◆ **WHAT THIS TASK INVOLVES**
Scan the data for "from" and copy the lines it appears in.

>> begin SOURCE MATERIAL

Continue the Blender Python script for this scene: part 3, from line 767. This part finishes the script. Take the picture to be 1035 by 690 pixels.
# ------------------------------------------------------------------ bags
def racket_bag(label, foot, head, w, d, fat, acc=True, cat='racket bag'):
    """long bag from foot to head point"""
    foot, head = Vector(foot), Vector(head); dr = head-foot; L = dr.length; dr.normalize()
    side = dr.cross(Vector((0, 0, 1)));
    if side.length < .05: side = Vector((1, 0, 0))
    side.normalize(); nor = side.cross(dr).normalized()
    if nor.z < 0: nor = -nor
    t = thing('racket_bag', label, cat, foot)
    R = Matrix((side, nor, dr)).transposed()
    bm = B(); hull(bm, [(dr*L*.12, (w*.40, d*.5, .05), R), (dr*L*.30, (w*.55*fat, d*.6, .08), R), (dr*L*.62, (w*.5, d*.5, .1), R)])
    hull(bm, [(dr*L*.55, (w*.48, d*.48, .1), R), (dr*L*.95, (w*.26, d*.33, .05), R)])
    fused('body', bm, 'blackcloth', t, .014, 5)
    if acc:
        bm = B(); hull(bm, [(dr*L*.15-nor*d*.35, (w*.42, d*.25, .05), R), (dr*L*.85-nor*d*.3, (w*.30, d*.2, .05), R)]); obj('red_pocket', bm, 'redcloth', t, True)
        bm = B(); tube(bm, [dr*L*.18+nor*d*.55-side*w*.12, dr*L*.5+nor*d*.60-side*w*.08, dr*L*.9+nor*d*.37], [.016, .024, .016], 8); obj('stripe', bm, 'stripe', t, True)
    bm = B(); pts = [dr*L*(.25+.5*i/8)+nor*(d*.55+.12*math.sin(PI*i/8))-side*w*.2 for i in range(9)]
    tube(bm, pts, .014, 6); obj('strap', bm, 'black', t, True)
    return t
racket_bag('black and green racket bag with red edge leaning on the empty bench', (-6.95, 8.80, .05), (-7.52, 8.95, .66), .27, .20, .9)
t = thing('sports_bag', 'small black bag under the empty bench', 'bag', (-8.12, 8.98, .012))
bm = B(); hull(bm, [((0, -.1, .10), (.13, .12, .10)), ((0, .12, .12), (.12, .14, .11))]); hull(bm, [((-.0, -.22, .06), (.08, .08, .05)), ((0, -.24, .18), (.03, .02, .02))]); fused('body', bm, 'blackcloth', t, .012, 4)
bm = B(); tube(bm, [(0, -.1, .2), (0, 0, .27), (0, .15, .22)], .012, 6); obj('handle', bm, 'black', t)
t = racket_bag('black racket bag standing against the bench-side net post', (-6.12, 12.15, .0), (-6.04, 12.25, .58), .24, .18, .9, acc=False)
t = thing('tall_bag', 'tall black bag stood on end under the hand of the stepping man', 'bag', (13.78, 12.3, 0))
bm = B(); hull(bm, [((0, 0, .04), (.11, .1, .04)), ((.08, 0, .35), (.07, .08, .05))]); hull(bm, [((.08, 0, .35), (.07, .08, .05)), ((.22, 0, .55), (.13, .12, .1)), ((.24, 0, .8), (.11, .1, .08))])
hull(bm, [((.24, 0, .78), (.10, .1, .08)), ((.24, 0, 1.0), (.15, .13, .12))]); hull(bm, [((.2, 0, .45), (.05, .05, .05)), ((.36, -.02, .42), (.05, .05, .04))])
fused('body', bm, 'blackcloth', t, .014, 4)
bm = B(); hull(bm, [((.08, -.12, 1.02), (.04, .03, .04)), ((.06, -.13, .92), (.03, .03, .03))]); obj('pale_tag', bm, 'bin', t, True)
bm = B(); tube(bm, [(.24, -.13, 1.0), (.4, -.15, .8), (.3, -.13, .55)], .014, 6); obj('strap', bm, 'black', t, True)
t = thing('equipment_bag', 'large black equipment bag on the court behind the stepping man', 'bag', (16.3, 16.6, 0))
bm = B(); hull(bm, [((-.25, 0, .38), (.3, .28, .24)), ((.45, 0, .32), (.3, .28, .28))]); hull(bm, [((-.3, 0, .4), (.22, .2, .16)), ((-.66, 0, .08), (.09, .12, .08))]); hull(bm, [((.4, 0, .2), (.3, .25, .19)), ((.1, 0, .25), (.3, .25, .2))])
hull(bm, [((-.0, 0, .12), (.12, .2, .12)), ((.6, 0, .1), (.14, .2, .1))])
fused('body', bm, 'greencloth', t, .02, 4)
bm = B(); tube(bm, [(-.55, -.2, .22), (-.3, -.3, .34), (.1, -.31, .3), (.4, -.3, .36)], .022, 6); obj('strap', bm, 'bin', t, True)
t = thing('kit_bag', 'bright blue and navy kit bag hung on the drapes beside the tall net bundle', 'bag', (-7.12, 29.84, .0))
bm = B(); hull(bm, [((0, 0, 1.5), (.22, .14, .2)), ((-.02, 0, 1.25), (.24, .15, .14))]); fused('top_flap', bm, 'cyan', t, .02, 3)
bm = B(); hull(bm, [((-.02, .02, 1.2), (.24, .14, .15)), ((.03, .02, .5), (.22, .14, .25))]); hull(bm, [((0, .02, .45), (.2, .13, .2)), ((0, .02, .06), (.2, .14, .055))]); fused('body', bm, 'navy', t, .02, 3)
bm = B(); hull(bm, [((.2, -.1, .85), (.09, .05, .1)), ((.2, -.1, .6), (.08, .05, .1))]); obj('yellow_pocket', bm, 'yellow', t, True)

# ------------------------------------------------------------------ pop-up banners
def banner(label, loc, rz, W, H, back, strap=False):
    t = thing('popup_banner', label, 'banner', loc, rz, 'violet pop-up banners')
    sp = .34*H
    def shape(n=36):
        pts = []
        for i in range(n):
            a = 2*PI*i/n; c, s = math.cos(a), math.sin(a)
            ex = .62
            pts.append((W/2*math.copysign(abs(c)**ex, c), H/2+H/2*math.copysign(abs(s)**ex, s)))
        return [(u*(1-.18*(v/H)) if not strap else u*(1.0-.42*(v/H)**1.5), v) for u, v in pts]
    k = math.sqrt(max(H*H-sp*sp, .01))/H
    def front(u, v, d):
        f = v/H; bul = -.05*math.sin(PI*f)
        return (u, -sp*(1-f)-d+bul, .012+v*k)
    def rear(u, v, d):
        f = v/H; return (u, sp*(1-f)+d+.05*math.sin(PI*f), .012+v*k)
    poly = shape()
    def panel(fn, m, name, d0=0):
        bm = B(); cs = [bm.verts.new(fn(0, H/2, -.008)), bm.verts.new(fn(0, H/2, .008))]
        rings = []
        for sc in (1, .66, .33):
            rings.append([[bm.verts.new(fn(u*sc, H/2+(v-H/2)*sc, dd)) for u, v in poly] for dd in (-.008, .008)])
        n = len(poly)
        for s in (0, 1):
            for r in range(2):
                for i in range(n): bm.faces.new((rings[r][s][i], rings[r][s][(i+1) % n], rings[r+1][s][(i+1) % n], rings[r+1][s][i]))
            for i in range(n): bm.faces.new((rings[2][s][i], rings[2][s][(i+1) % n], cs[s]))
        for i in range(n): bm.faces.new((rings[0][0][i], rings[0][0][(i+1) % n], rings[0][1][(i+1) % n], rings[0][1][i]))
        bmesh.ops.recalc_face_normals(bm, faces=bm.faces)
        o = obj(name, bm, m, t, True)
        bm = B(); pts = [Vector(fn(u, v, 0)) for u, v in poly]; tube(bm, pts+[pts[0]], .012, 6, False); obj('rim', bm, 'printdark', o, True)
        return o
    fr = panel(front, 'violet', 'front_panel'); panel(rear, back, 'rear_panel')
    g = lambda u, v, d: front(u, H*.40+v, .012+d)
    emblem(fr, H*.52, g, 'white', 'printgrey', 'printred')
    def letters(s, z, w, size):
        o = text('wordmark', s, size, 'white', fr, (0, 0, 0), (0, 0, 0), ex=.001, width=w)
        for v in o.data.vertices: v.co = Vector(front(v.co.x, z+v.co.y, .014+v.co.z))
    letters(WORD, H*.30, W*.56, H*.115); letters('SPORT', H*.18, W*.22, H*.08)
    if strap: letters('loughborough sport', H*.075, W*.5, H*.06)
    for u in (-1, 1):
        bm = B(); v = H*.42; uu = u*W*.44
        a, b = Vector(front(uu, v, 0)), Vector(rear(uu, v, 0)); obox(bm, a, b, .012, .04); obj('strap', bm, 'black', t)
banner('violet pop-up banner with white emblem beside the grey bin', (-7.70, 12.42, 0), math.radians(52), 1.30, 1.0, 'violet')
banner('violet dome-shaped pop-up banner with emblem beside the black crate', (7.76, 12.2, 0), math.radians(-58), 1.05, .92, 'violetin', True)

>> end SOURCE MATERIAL

◆ **WORKED ANSWER**
Continue the Blender Python script for this scene: part 3, from line 767. This part finishes the script. Take the picture to be 1035 by 690 pixels.
    """long bag from foot to head point"""